Devant le grand hôpital de Gaza, il y a une belle tente blanche avec le logo de l’Union Européenne : savez-vous, M Macron, à quoi elle sert ? Elle sert à stocker les corps des victimes des bombardements – que vous trouviez justifiés – pour que les familles (quand il en reste) viennent les identifier. Et savez-vous ce que les parents des enfants encore vivants écrivent au feutre sur leurs petits bras ? Allez, cherchez un peu, vous qui êtes si intelligent… Non, vous ne trouvez pas ? Ils écrivent leurs noms pour qu’on reconnaisse leurs futurs cadavres pour le cas où ils perdraient leurs têtes. Mais vous, M Macron, n’avez-vous pas perdu la tête depuis longtemps, effacée par votre bêtise, envolée sur votre monstrueuse froideur ? Et comme un méchant diable, vous essayez avec vos chers amis des gouvernements occidentaux d’entraîner le monde entier dans votre danse macabre. La France avait une voix, vous l’avez piétinée. Et, ce faisant, vous mettez aussi votre propre peuple en danger. Je suis désolée mais je ne trouve pas d’autre terme que celui d’irresponsabilité pour définir votre attitude.
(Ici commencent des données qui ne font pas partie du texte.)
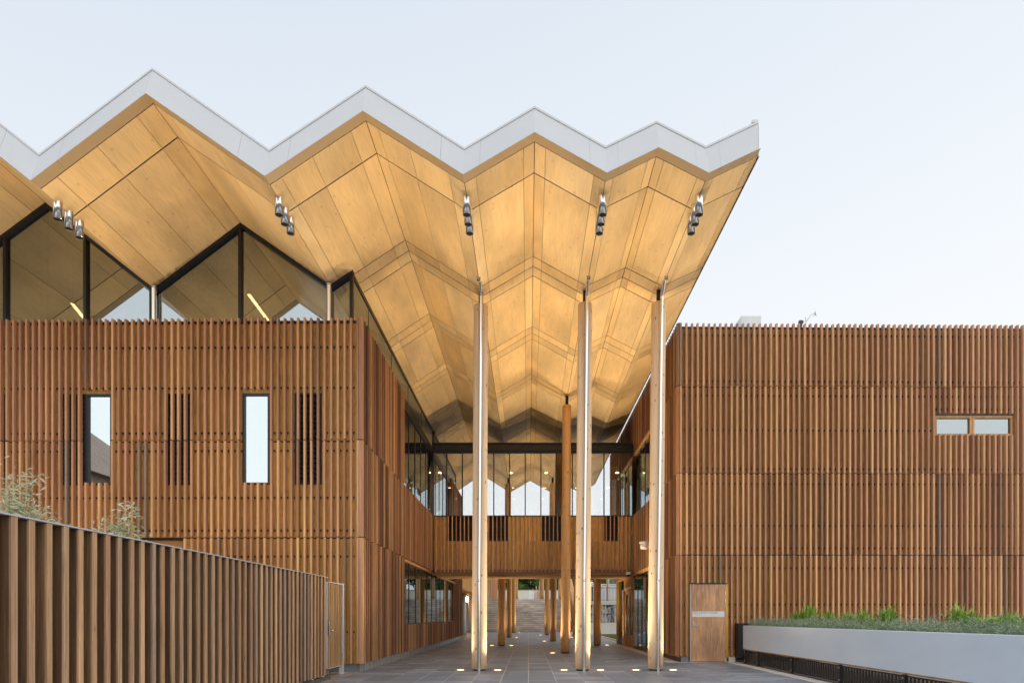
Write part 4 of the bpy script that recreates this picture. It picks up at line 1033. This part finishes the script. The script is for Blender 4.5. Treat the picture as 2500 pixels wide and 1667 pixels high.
def leaf_blob(mb, c, rx, ry_, rz, n, s):
    for i in range(n):
        while True:
            a, b, d = (random.uniform(-1, 1) for _ in range(3))
            r2 = a * a + b * b + d * d
            if .15 < r2 < 1: break
        p = Vector((c[0] + a * rx, c[1] + b * ry_, c[2] + d * rz))
        u = Vector((random.uniform(-1, 1), random.uniform(-1, 1), random.uniform(-.6, .6))).normalized() * s * random.uniform(.6, 1.3)
        w = u.cross(Vector((random.uniform(-1, 1), random.uniform(-1, 1), random.uniform(-1, 1)))).normalized() * s * .38
        mb.quad(p - u, p - w, p + u, p + w)
def tree(x, y, z, h, r, lab, n=9000, s=.24):
    c = thing('tree', lab, 'tree', (x, y, z), 'trees behind the boundary wall')
    tk = MB(); tk.tube([(x, y, z), (x + .1, y, z + h * .3), (x - .1, y, z + h * .6), (x, y, z + h * .9)], [.22, .18, .12, .04], 10)
    for i in range(6):
        a = random.uniform(0, 6.28); hh = h * random.uniform(.3, .6)
        tk.tube([(x, y, z + hh), (x + math.cos(a) * r * .4, y + math.sin(a) * r * .4, z + hh + h * .13), (x + math.cos(a) * r * .75, y + math.sin(a) * r * .75, z + hh + h * .2)], [.08, .05, .02], 6)
    tk.build('trunk', M['bark'], c, smooth=True)
    cr_ = MB()
    for i in range(16):
        a = random.uniform(0, 6.28); q = random.uniform(.15, .85) * r; hh = z + h * random.uniform(.28, .92)
        k_ = r * random.uniform(.28, .45)
        leaf_blob(cr_, (x + math.cos(a) * q, y + math.sin(a) * q, hh), k_, k_, k_ * .75, n // 16, s)
    cr_.build('crown', M['leaf_dark'], c)
for i, (x, y, h, r, d) in enumerate([(-13, 86, 9, 4.5, 'far left of the passage view'), (-6.5, 84, 8.5, 4, 'left of the stairs view'), (-1.2, 85, 9, 4, 'left of centre above the stairs'), (3.8, 84, 8.5, 4, 'right of centre above the stairs'),
                                    (9.5, 83, 9, 4.5, 'above the mural wall, left one'), (15.5, 76, 9, 4.5, 'above the mural wall, right one'), (1.2, 82, 6.5, 3.2, 'low one in the centre of the passage view'), (-3.6, 82, 6, 3, 'low one behind the left row of columns'), (10.2, 68, 6.5, 3, 'nearest one, behind the pale fence')]):
    tree(x, y, 3.0, h, r * 1.25, 'leafy green tree behind the walls, ' + d)

# ================================================================== SLATTED FENCE AND GATE (left foreground)
FN = thing('slatted_fence', 'weathered timber slatted fence with pale metal top trim, left foreground', 'fence', (-4.2, 9, 0))
FX = -4.20
fm = boxmesh('slat', M['fence_shaded'], .126, .062, 2.03)
fb = boxmesh('added_lit_strip', M['fence_lit'], .022, .064, 2.03)  # added pale strip: lit slat face in colour, shaded side on the slat behind
y = 3.9
yend = 12.84
while y < yend:
    jx, jy = random.uniform(-.004, .004), random.uniform(-.005, .005)
    so = inst('slat', fm, (FX - .086 + jx, y + jy, .09), FN)
    inst('added_lit_strip', fb, (FX - .0115 + jx, y + jy, .09), FN)
    y += .187
bd = MB()
y = 3.8
bm_ = boxmesh('backing_board', M['fence_shaded'], .025, .185, 2.03)  # shade-coloured timber again, so the gaps look darker
y = 3.9 + .0935
while y < yend - .05:
    inst('backing_board', bm_, (FX - .168, y, .09), FN); y += .187
MB().box(FX - .18, FX + .006, 3.7, yend + .03, 2.122, 2.135).build('top_trim', M['galv'], FN)
MB().box(FX - .3, FX + .05, 3.7, 12.9, -.05, .06).build('kerb', M['kerb'], FN, bevel=.006)
for k_ in range(14): MB().box(FX - .1, FX - .02, 4.2 + k_ * .65, 4.26 + k_ * .65, .061, .089).build('packer', M['galv'], FN)
GT = thing('slatted_gate', 'narrow timber slatted gate in a galvanised frame at the fence end', 'gate', (-4.25, 13.4, .2))
GX = -4.27
MB().box(GX - .02, GX + .02, 13.0, 13.02, .2, 2.045).box(GX - .02, GX + .02, 13.94, 13.96, .2, 2.045).box(GX - .02, GX + .05, 13.02, 13.94, 2.03, 2.045).box(GX - .02, GX + .05, 13.02, 13.94, .2, .215).build('gate_frame', M['galv'], GT)
gs = boxmesh('slat', wood('gate_timber', [(0, (0.46, 0.27, 0.13)), (1, (0.60, 0.38, 0.19))], grain=(45, 45, 1.2), dark=.5, checks=.6), .07, .04, 1.81)
for k_ in range(8): inst('slat', gs, (GX + .012, 13.07 + k_ * .118, .217), GT)
MB().box(GX - .03, GX - .024, 13.02, 13.94, .215, 2.03).build('backing_sheet', M['fence_shaded'], GT)
MB().box(GX - .03, GX + .06, 13.965, 14.03, 0, 2.06).build('gate_post', M['galv'], GT)
for z in (.42, 1.88): MB().box(GX + .061, GX + .07, 13.9, 14.0, z - .07, z + .07).build('hinge', M['galv'], GT)
MB().box(GX + .051, GX + .057, 13.0, 13.05, .92, 1.2).build('lock_plate', M['steel_dull'], GT)
MB().tube([(GX + .06, 13.03, 1.02), (GX + .13, 13.03, 1.02), (GX + .13, 13.16, 1.02)], .012, 10).build('lever_handle', M['steel'], GT, smooth=True)

# shrubs behind the fence
def shrub(x, y, base, top, spread, n, lab, ls=.05):
    c = thing('shrub', lab, 'shrub', (x, y, base), 'pale shrubs behind the slatted fence')
    st = MB(); lf = MB()
    for i in range(7):
        a = random.uniform(0, 6.28); q = random.uniform(.2, 1) * spread; zt = base + (top - base) * random.uniform(.72, 1.0)
        tip = Vector((x + math.cos(a) * q, y + math.sin(a) * q, zt))
        mid = Vector((x + math.cos(a) * q * .4, y + math.sin(a) * q * .4, base + (zt - base) * .55))
        st.tube([(x, y, base), mid, tip], [.015, .01, .004], 6)
        for k_ in range(n // 7):
            t = random.random() ** .7; p = mid.lerp(tip, .25 + .8 * t) + Vector((random.gauss(0, .09), random.gauss(0, .09), random.gauss(0, .07)))
            u = Vector((random.uniform(-1, 1), random.uniform(-1, 1), random.uniform(-.35, .6))).normalized() * ls * random.uniform(.7, 1.4)
            w = u.cross(Vector((random.uniform(-1, 1), random.uniform(-1, 1), random.uniform(.2, 1)))).normalized() * ls * .22
            lf.quad(p - u, p - w, p + u, p + w)
    st.build('stems', M['stem'], c, smooth=True); lf.build('foliage', M['leaf_pale'], c)
structure(MB().box(-13.5, FX - .31, 3.5, 13.9, -.05, .5), 'garden_bed', M['soil'])
shrub(-6.05, 9.2, .5, 3.12, .26, 1500, 'tallest pale grey green shrub above the fence, below the first tall window', .055)
shrub(-6.9, 8.2, .5, 3.25, .27, 1100, 'pale leafy shrub above the fence at the left edge')
shrub(-6.88, 8.6, .5, 3.02, .15, 800, 'small pale shrub sprig between the other two above the fence')

# ================================================================== PLANTER, LOW RAILING
PL = thing('concrete_planter', 'long smooth grey planter wall with planting, right foreground', 'planter', (7, 12, .4))
PX = 6.06
MB().hexa([(PX, 5.0, .40), (PX + .12, 5.0, .40), (PX + .12, 17.54, .40), (PX, 17.54, .40), (PX, 5.0, 1.075), (PX + .12, 5.0, 1.075), (PX + .12, 17.54, 1.055), (PX, 17.54, 1.055)]).build('front_wall', M['planter'], PL, bevel=.006)
MB().box(PX + .121, 8.6, 5.0, 17.54, .42, 1.0).build('soil_bed', M['soil'], PL)
MB().box(8.601, 8.7, 5.0, 17.54, .42, 1.06).build('rear_wall', M['planter'], PL)
MB().box(PX + .02, PX + .3, 5.0, 17.5, .372, .398).build('timber_underside', M['timber'], PL)
MB().box(PX + .3, 6.5, 17.3, 17.6, 0, .37).build('end_pier', M['cream'], PL)
LR = thing('low_black_railing', 'low black steel balustrade running under the grey planter wall', 'railing', (6.0, 12, 0))
RLX = PX + .03
for y in (17.25, 16.3, 14.2, 12.0, 9.95, 7.9):
    po = MB().box(RLX - .02, RLX + .03, y - .04, y + .04, 0.0, .368).build('post', M['black'], LR)
    for z in (.07, .31): sub(MB().tube([(RLX - .021, y, z), (RLX - .03, y, z)], .014, 10).build('bolt', M['steel_dull']), po)
MB().box(RLX, RLX + .02, 5.0, 17.2, .33, .355).box(RLX, RLX + .02, 5.0, 17.2, .03, .055).build('rails', M['black'], LR)
pk = MB().box(-.006, .006, -.022, .022, 0, .274).mesh('bar'); pk.materials.append(M['beam'])
y = 6.0
while y < 17.2:
    inst('bar', pk, (RLX + .01, y, .0555), LR); y += .10
structure(MB().box(PX + .07, 8.7, 5, 17.5, -.055, -.045), 'ramp_floor', M['kerb'])
MB().box(PX - .06, PX - .01, 5.0, 17.25, -.03, .012).build('base_strip', M['kerb'], LR)

# strap leaved tufts and creeping ground cover
TU = [(7.0, 16.0), (7.0, 15.3), (7.05, 14.45), (7.0, 13.4), (6.95, 12.75), (7.0, 11.95), (7.1, 10.05), (7.05, 9.35), (7.0, 8.95), (6.95, 8.45), (7.1, 15.8), (7.0, 12.4), (7.0, 9.65)]
names = ['farthest by the facade', 'second farthest', 'third farthest', 'fourth from the facade end', 'fifth from the facade end', 'last before the gap in the planting', 'first after the gap in the planting', 'second after the gap', 'third after the gap', 'cut by the right frame edge',
         'small one touching the farthest tuft', 'small one between the middle tufts', 'small one just after the gap']
for (x, y), nm in zip(TU, names):
    h = .58 * (y / 14) ** .6
    if 'small' in nm: h *= .75
    c = MB(); hv = random.uniform(.75, 1.15)
    for i in range(170):
        a = random.uniform(0, 6.28); L_ = h * random.uniform(.45, 1.25) * hv; lean = random.uniform(.15, .95); w = .012
        bx, by = x + random.gauss(0, .06), y + random.gauss(0, .07)
        dx, dy = math.cos(a), math.sin(a); px_, py_ = -dy * w, dx * w
        p0 = Vector((bx, by, 1.0)); p1 = p0 + Vector((dx * lean * L_ * .35, dy * lean * L_ * .35, L_ * .6)); p2 = p0 + Vector((dx * lean * L_ * .9, dy * lean * L_ * .9, L_ * (1 - .45 * lean)))
        q = Vector((px_, py_, 0)); n0 = len(c.v)
        c.v += [tuple(p0 - q), tuple(p0 + q), tuple(p1 + q), tuple(p1 - q), tuple(p2)]; c.f += [(n0, n0 + 1, n0 + 2, n0 + 3), (n0 + 3, n0 + 2, n0 + 4)]
    tt = thing('strap_leaf_tuft', 'bright green strap leaf tuft in the planter, ' + nm, 'plant', (x, y, 1.0), 'strap leaf tufts in the planter')
    c.build('foliage', M['leaf_strap'], tt)
gc = MB()
for i in range(3600):
    y = random.uniform(7.2, 17.3); x = random.uniform(PX + .14, 7.9)
    if random.random() < .55: x = PX + .14 + abs(random.gauss(0, .35))
    if abs(y - 11.3) < .22 and random.random() < .9: continue
    if abs(y - 9.95 ) < .06: continue
    hh = random.uniform(.08, .30) * (.7 + .5 * math.sin(y * 3.1 + x * 2) ** 2)
    lean = Vector((random.uniform(-.5, .5), random.uniform(-.5, .5), 1)).normalized()
    for k_ in range(10):
        p = Vector((x, y, 1.0)) + lean * hh * (k_ + 1) / 10
        u = Vector((random.uniform(-1, 1), random.uniform(-1, 1), random.uniform(0, .9))).normalized() * .036
        w = u.cross(Vector((random.uniform(-1, 1), random.uniform(-1, 1), random.uniform(-1, 1)))).normalized() * .0075
        gc.quad(p - w, p + u - w * .5, p + u * 1.7, p + u + w)
gc.build('creeping_ground_cover', M['leaf_grey'], label='grey green creeping ground cover filling the planter', cat='ground cover', kind='stuff')

# matrix/render settings
sc.cycles.max_bounces = 10; sc.cycles.transparent_max_bounces = 16; sc.cycles.sample_clamp_indirect = 6.0
sc.cycles.caustics_reflective = False; sc.cycles.caustics_refractive = False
Aujourd’hui, je voulais vous parler de nos retrouvailles avec notre ami Z., de notre visite au cimetière où nous sommes allés saluer sa femme et son beau-frère, des vestiges de l’époque byzantine juste à côté, du makloubé, de la tendresse des adultes avec les enfants, de la visite aux champs d’oliviers, du dernier thé de la journée pris avec les voisins sous le pécher, de comment les femmes parlaient cuisine et politique, de comment les hommes parlaient narguilé et politique, de comment Z. poursuit le travail de sa femme en accueillant des groupes d’Israéliens solidaires au village et de toute la reconnaissance qu’il a pour eux, eux qui se sont faits battre et traiter « d’ordures du Hamas » par les colons avant-hier quand ils sont allés aider les paysans à cueillir leurs olives. Je voulais prendre le temps de parler un peu de douceur, de l’odeur de la terre sur les mains, de la gentillesse de ces gens qui ne nous connaissent pas et viennent nous saluer au milieu de leur immense tristesse et de leur inquiétude. Je voulais moi aussi espérer un peu avec eux, malgré tout.

Et puis la nouvelle est tombée. Wael Al Dahdouh, celui que tout le monde arabe connaît depuis le 7 octobre, celui qui a couvert sans interruption, sous les bombardements, les événements de Gaza pour Al Jazeera, celui dont les traits se sont creusés au fil des jours mais qui n’a jamais failli à sa mission de journaliste, ce géant vient d’être foudroyé. Oh, ils ne l’ont pas tué physiquement, ils ont été plus raffinés que cela : une simple petite bombe sur sa maison et il n’y a plus eu aucun survivant de sa famille proche.

Tout le monde est atterré.


Ce matin, Wael Al Dahdouh a repris son poste.

Nous avons aidé S. à cueillir ses olives. Nous pensions ensuite rentrer sur Ramallah mais un coup de téléphone nous a prévenus que la route n’était pas sûre ce soir alors nous attendrons demain matin.